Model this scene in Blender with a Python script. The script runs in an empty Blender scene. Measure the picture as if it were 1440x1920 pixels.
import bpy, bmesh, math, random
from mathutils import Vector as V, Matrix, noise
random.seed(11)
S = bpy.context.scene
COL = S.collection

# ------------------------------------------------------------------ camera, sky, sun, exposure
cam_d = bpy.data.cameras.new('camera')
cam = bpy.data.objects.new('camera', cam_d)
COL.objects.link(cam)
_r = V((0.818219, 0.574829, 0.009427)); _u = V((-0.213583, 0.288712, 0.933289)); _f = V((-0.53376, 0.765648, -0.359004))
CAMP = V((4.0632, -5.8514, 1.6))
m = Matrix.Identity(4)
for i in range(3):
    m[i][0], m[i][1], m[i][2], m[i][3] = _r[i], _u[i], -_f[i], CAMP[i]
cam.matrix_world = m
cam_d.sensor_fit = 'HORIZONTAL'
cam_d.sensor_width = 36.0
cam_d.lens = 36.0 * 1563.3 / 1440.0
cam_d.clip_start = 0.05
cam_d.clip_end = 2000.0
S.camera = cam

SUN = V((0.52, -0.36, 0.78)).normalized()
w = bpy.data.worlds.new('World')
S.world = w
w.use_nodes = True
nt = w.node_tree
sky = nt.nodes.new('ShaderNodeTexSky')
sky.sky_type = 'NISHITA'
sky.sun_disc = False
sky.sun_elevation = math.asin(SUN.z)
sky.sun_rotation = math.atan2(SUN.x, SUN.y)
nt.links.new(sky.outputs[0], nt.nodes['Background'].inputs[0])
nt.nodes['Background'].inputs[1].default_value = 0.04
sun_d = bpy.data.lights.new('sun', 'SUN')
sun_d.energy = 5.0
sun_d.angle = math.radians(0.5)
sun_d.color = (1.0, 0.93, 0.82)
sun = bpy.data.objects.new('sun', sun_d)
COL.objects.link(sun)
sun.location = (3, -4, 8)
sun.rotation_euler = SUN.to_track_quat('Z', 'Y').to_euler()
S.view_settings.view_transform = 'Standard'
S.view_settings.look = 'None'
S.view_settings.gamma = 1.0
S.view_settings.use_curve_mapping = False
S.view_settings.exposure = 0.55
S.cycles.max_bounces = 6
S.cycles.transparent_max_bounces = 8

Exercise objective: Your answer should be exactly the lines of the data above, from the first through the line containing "S.camera = cam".

Expected answer:
Model this scene in Blender with a Python script. The script runs in an empty Blender scene. Measure the picture as if it were 1440x1920 pixels.
import bpy, bmesh, math, random
from mathutils import Vector as V, Matrix, noise
random.seed(11)
S = bpy.context.scene
COL = S.collection

# ------------------------------------------------------------------ camera, sky, sun, exposure
cam_d = bpy.data.cameras.new('camera')
cam = bpy.data.objects.new('camera', cam_d)
COL.objects.link(cam)
_r = V((0.818219, 0.574829, 0.009427)); _u = V((-0.213583, 0.288712, 0.933289)); _f = V((-0.53376, 0.765648, -0.359004))
CAMP = V((4.0632, -5.8514, 1.6))
m = Matrix.Identity(4)
for i in range(3):
    m[i][0], m[i][1], m[i][2], m[i][3] = _r[i], _u[i], -_f[i], CAMP[i]
cam.matrix_world = m
cam_d.sensor_fit = 'HORIZONTAL'
cam_d.sensor_width = 36.0
cam_d.lens = 36.0 * 1563.3 / 1440.0
cam_d.clip_start = 0.05
cam_d.clip_end = 2000.0
S.camera = cam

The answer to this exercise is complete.